Maneras de irse es un libro de experiencias inmediatas y de experiencias literarias. Cuesta un poco diferenciarlas tajantemente. Una habita en la otra y ambas son expresiones de vida en particular: la de un poeta que no teme mostrar sus antecedentes y gustos; es más, allí radica la poética de este libro. Por eso apela a la cita indirecta, casi ensayística y reforzada por el yo: «Hablar en sueños es hablar desde una bisagra: el contar lleva un camino de Argonauta y el delirio de Coleridge. Me gusta que aparezcan ellos, así, con grandes ropajes en la desnudez de mis complejos. Me siento menos solo. Me siento menos lejos de aquellos». La narración y la ficción (un mismo pulso); el carteo entre Angélica y Orlando; entre Eurídice y Orfeo; entre Carmen y José Lizarrabengoa. Ricardo se hincha de recuerdos, de citas, de eventos y lugares. ¿Para qué? Para estar y permanecer.

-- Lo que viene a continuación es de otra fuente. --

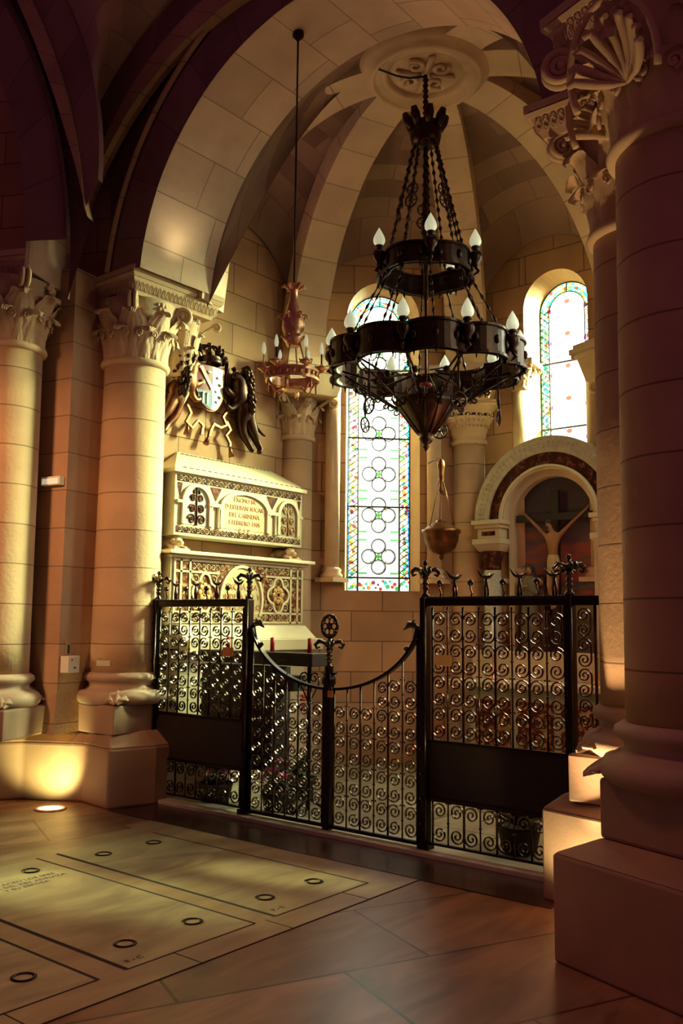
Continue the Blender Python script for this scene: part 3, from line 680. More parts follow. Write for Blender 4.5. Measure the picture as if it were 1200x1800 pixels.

En una de mis tantas lecturas inconclusas, aparece la pequeña novela Los adioses, de Onetti. Y retengo especialmente algunos fragmentos, resaltados al margen de las hojas del libro: «Alguien tenía la ventana abierta en el primer piso del hotel; estaban bailando, se reían y las voces bajaban bruscamente hasta un tono de adioses, de confidencias concluyentes; pasaban bailando frente a la ventana, y el disco era La vida color de rosa, en acordeón». Me apropio de esta cita y comienzo a especular: la ventana puede dar a cualquier paisaje: el peligro de la represión en las calles, la dislalia oficial, el universo de la infancia, el porvenir apenas entrevisto; el piso de hotel puede ser un país; las personas que bailan podemos ser nosotros. Los adioses nos pertenecen. La ventana es una puerta, no importa, algo que permita ver lo que acontece afuera. Ricardo apunta lo siguiente: «Aparezcan entonces todos los tiempos: abro las puertas y dejo pasar el río y sus olores y sus piedras: que sean ellos desgaste en los pilares, desgaste del olvido, suceso que avive los deseos». Ricardo se va y regresa. Siempre está ahí, en su ciudad, con su esposa y con sus libros. El desarraigo recorre el cuerpo y sus periferias.